------ Information provided ------

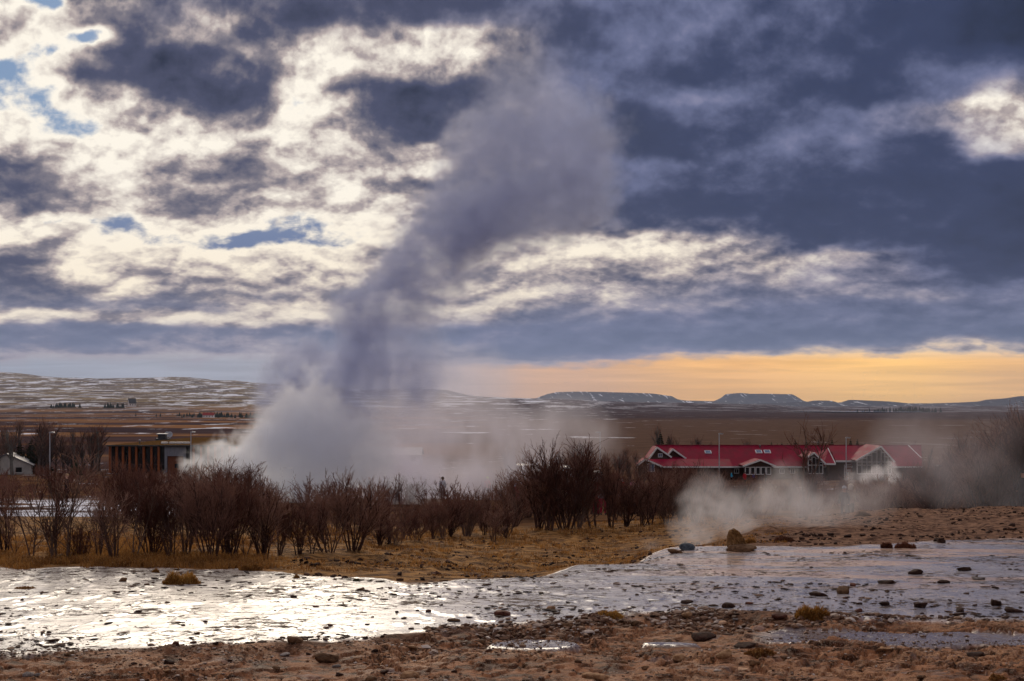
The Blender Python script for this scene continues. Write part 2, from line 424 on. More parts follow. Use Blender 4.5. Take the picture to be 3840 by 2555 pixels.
def micro(x, y):
    """Small relief of the near ground."""
    wet, beyond, dn, df = zones(x, y)
    d = depth(x, y)
    front = 1 - sstep(-0.6, 0.2, d - dn)
    n1 = fbm(x * 1.1, y * 1.1, 4, 3) - 0.5
    n2 = fbm(x * 6, y * 3.5, 3, 5) - 0.5
    n3 = np.abs(fbm(x * 2.3, y * 1.6, 3, 9) - 0.5)
    tt = fbm(x * 0.75, y * 0.55, 5, 15, 0.55) * 11
    ter = (np.floor(tt) + sstep(0.86, 1.0, tt - np.floor(tt))) / 11
    n4 = np.abs(fbm(x * 3.4, y * 2.6, 4, 19, 0.6) - 0.5)
    h = front * (0.36 * (ter - 0.5) + 0.05 * n1 + 0.05 * n2 - 0.05 * n3 - 0.09 * np.clip(0.06 - n4, 0, 1) / 0.06 * sstep(0.45, 0.6, fbm(x * .8, y * .8, 2, 27)))
    crust = np.exp(-((d - dn + 0.3) / 0.45) ** 2)
    h = h + crust * (0.04 + 0.12 * (fbm(x * 2.0, y * 2.0, 3, 12) - 0.45))
    # wet sheet: thin broken flakes a centimetre or two high
    fl = fbm(x * 2.6, y * 1.5, 4, 14, 0.6)
    h = h + wet * (0.012 * np.clip((fl - 0.57) * 14, 0, 1) + 0.006 * n1)
    g = fbm(x * 0.55, y * 0.55, 4, 21) - 0.5
    tus = np.clip(fbm(x * 1.6, y * 1.3, 3, 23) - 0.5, 0, 1)
    h = h + beyond * (0.16 * g + 0.26 * tus + 0.03 * n2) * sstep(0, 2.5, d - df)
    h = h * (1 - 0.92 * puddles(x, y))
    fadeout = 1 - sstep(48, 60, d)
    return h * fadeout


def H(x, y):
    x = np.asarray(x, float); y = np.asarray(y, float)
    return base_h(x, y) + micro(x, y)


def at(px, d, dz=0.0):
    """World point on the ground in photo column px at depth d."""
    x = (px - CX) / F * d
    return Vector((x, d, float(H(x, d)) + dz))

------

Reproduce the listing above exactly, excluding all pictures.

Response to this task -
The Blender Python script for this scene continues. Write part 2, from line 424 on. More parts follow. Use Blender 4.5. Take the picture to be 3840 by 2555 pixels.
def micro(x, y):
    """Small relief of the near ground."""
    wet, beyond, dn, df = zones(x, y)
    d = depth(x, y)
    front = 1 - sstep(-0.6, 0.2, d - dn)
    n1 = fbm(x * 1.1, y * 1.1, 4, 3) - 0.5
    n2 = fbm(x * 6, y * 3.5, 3, 5) - 0.5
    n3 = np.abs(fbm(x * 2.3, y * 1.6, 3, 9) - 0.5)
    tt = fbm(x * 0.75, y * 0.55, 5, 15, 0.55) * 11
    ter = (np.floor(tt) + sstep(0.86, 1.0, tt - np.floor(tt))) / 11
    n4 = np.abs(fbm(x * 3.4, y * 2.6, 4, 19, 0.6) - 0.5)
    h = front * (0.36 * (ter - 0.5) + 0.05 * n1 + 0.05 * n2 - 0.05 * n3 - 0.09 * np.clip(0.06 - n4, 0, 1) / 0.06 * sstep(0.45, 0.6, fbm(x * .8, y * .8, 2, 27)))
    crust = np.exp(-((d - dn + 0.3) / 0.45) ** 2)
    h = h + crust * (0.04 + 0.12 * (fbm(x * 2.0, y * 2.0, 3, 12) - 0.45))
    # wet sheet: thin broken flakes a centimetre or two high
    fl = fbm(x * 2.6, y * 1.5, 4, 14, 0.6)
    h = h + wet * (0.012 * np.clip((fl - 0.57) * 14, 0, 1) + 0.006 * n1)
    g = fbm(x * 0.55, y * 0.55, 4, 21) - 0.5
    tus = np.clip(fbm(x * 1.6, y * 1.3, 3, 23) - 0.5, 0, 1)
    h = h + beyond * (0.16 * g + 0.26 * tus + 0.03 * n2) * sstep(0, 2.5, d - df)
    h = h * (1 - 0.92 * puddles(x, y))
    fadeout = 1 - sstep(48, 60, d)
    return h * fadeout


def H(x, y):
    x = np.asarray(x, float); y = np.asarray(y, float)
    return base_h(x, y) + micro(x, y)


def at(px, d, dz=0.0):
    """World point on the ground in photo column px at depth d."""
    x = (px - CX) / F * d
    return Vector((x, d, float(H(x, d)) + dz))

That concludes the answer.